Another crucial element is supplier collaboration. The CDP Supply Chain Report shows that, for many companies, the environmental impacts tied to suppliers far exceed those from in-house operations—often by over ten times higher. This makes supplier engagement essential to meaningful sustainability progress. By conserving ecosystems, implementing sustainable production, and encouraging circular practices, the research highlights the need for businesses to extend their environmental attention beyond climate change to encompass forests, water, and biodiversity. Engaging suppliers and taking action along the value chain are necessary to achieve this, particularly as new environmental requirements take effect.
Policy support is also important. According to the OECD’s 2025 study on biodiversity-positive incentives, payments for ecosystem services, biodiversity subsidies, and credit schemes are examples of results-based and performance-linked strategies that can make environmental protection a central component of business decisions. By paying suppliers for quantifiable ecological improvements, these procurement rules can help mainstream biodiversity throughout supply chains.

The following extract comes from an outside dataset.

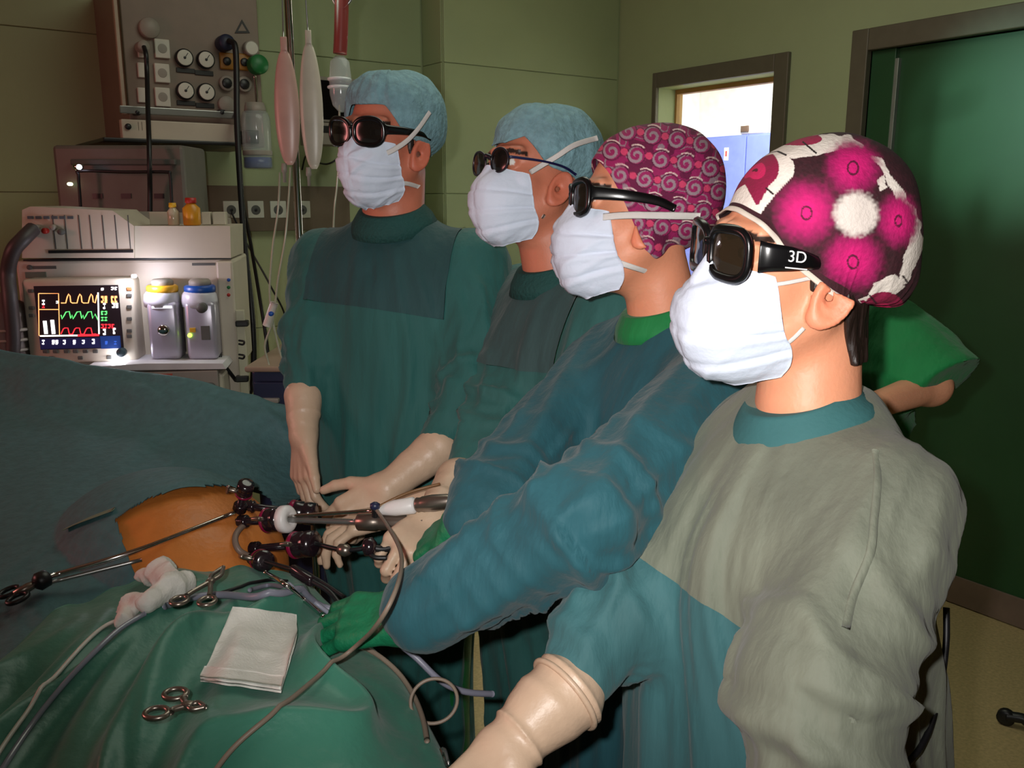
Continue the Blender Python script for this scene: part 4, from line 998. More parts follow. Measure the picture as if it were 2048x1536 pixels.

Nature-positive procurement is not only ethically just, but it also makes excellent commercial sense. Regenerative farming, ecosystem restoration, and investments in soil health can create new markets, foster community trust, and attract investors who respect resilience and long-term sustainability.
As the World Economic Forum notes, integrating ecology into urban planning helps create thriving, resilient environments. Likewise, when procurement embeds nature-positive principles into supply chains, it protects the natural resources essential to sustaining industry and long-term growth.
Procurement leaders who adopt this perspective shift from controlling costs to creating value. They position their businesses as leaders in sustainable growth, foresee legislative changes, and future-proof their supply networks against ecological shocks. Carbon targets are complemented rather than replaced by nature-positive procurement strategies.
Carbon neutrality is still important, but it’s not the whole story. Giving back to nature more than we take is the topic of the following chapter. Nature-positive procurement is not a goal for the future.